## begin RECORDED DATA

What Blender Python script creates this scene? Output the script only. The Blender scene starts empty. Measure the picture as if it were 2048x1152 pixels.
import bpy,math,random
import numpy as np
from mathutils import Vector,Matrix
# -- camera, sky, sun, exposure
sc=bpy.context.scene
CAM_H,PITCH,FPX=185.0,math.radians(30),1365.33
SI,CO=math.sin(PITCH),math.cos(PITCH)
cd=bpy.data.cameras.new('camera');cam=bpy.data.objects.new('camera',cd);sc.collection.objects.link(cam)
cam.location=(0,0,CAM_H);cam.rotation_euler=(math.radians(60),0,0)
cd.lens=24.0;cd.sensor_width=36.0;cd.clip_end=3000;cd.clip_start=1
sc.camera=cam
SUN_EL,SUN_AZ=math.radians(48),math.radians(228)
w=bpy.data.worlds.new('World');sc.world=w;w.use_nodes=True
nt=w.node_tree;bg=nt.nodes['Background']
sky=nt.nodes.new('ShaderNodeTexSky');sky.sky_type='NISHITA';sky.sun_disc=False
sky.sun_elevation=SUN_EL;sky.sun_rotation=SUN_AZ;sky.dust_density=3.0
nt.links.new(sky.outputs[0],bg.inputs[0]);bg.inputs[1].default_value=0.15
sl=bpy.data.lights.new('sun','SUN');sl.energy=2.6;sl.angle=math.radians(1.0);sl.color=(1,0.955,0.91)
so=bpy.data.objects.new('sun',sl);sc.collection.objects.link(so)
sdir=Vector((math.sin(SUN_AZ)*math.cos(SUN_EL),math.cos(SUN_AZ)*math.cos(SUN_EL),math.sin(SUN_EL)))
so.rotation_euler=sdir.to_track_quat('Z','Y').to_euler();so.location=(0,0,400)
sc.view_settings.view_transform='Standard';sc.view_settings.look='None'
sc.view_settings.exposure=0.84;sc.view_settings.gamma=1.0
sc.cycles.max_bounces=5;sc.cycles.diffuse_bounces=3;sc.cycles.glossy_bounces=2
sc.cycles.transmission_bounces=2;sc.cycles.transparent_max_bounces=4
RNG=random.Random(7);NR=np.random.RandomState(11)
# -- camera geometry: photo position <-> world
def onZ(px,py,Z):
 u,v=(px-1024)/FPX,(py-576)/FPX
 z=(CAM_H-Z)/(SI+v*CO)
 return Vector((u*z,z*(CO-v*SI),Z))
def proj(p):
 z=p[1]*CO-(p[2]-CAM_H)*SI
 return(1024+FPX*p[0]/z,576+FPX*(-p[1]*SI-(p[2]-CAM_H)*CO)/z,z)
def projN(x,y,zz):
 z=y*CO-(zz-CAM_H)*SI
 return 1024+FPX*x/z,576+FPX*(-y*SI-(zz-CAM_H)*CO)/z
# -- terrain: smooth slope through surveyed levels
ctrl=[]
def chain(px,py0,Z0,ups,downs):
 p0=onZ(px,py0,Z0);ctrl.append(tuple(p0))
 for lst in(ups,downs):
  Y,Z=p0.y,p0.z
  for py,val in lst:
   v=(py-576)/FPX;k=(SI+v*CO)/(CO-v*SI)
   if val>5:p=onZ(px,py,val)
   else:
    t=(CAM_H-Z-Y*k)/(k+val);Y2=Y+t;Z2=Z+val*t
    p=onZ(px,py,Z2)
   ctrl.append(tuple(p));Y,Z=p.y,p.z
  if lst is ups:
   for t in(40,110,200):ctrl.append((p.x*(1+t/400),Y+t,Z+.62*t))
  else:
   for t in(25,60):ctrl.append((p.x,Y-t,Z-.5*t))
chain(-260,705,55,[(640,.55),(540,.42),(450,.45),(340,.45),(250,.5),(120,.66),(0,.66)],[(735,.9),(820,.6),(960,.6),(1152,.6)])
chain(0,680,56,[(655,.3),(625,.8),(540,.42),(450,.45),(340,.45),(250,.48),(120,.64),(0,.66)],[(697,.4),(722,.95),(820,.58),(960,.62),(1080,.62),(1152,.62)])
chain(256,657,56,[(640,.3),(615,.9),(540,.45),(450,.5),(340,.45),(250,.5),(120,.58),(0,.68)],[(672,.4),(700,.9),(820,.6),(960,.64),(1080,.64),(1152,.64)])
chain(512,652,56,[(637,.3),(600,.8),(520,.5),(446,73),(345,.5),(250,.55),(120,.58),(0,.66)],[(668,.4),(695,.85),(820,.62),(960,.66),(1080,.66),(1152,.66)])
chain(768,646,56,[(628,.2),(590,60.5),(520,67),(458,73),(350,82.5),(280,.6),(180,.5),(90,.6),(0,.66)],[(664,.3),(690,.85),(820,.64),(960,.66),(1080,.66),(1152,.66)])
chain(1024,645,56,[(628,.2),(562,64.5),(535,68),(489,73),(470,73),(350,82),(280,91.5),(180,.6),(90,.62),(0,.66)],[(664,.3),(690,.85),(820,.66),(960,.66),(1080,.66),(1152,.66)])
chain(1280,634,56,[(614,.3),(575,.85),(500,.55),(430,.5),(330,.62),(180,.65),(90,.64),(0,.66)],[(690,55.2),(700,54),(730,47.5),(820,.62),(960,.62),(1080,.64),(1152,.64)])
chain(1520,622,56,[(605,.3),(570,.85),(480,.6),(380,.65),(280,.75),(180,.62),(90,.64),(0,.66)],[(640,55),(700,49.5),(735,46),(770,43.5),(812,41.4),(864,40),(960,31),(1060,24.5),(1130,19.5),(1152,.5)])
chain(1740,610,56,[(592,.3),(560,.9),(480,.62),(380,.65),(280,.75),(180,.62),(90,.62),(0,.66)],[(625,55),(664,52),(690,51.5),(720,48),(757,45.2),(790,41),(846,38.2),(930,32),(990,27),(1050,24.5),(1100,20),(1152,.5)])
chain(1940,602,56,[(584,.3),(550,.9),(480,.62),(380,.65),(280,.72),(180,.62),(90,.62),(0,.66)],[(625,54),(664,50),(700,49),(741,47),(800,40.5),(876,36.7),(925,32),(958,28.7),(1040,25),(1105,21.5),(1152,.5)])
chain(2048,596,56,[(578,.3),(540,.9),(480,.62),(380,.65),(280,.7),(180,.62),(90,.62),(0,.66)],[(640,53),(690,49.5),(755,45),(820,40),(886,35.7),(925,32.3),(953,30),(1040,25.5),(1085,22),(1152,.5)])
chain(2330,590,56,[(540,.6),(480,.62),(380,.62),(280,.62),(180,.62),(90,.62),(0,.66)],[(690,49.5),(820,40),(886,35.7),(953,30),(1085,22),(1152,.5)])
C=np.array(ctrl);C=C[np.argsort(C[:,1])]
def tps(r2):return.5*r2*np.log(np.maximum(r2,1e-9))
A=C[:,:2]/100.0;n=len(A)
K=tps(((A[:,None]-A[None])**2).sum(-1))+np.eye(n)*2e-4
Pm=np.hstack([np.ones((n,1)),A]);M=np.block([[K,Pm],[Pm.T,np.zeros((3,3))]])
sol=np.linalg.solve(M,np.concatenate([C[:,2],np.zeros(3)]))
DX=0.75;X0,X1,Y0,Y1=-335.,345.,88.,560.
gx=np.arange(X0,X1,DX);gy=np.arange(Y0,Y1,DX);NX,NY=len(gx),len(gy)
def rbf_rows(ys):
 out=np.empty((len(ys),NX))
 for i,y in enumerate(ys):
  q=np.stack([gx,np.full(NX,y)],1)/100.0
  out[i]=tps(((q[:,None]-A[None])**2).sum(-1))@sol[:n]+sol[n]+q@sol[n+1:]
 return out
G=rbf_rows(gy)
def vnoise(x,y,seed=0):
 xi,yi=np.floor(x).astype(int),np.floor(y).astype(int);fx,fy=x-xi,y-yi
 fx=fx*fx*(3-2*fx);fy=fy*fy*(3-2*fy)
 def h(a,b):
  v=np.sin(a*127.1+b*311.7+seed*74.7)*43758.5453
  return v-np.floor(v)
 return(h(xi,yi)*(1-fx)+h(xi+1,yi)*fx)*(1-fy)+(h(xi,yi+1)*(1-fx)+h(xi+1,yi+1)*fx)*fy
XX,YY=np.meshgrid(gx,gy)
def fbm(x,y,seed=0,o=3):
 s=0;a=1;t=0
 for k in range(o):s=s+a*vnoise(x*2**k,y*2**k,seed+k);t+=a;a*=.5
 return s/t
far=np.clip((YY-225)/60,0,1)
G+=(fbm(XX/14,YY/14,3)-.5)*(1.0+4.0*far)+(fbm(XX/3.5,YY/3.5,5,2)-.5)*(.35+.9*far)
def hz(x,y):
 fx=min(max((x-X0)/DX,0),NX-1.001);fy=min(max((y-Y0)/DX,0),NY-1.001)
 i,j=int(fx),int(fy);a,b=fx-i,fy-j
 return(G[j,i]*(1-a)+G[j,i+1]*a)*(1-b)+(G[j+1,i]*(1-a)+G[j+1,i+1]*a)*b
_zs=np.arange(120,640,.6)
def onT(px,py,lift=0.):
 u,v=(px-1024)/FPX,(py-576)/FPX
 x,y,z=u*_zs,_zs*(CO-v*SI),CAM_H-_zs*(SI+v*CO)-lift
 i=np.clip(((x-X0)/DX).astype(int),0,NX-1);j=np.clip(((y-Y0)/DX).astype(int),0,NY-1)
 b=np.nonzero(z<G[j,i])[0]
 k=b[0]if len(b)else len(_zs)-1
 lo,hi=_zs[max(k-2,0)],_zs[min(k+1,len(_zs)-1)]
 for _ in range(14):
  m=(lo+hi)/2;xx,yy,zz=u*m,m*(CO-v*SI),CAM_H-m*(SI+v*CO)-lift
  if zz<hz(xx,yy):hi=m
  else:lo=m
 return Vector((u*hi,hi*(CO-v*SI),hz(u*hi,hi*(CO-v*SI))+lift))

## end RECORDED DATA

### WHAT NEEDS TO BE DONE
Isolate the lines that hold the word "empty" and copy all of them.

### TASK OUTPUT
What Blender Python script creates this scene? Output the script only. The Blender scene starts empty. Measure the picture as if it were 2048x1152 pixels.
 out=np.empty((len(ys),NX))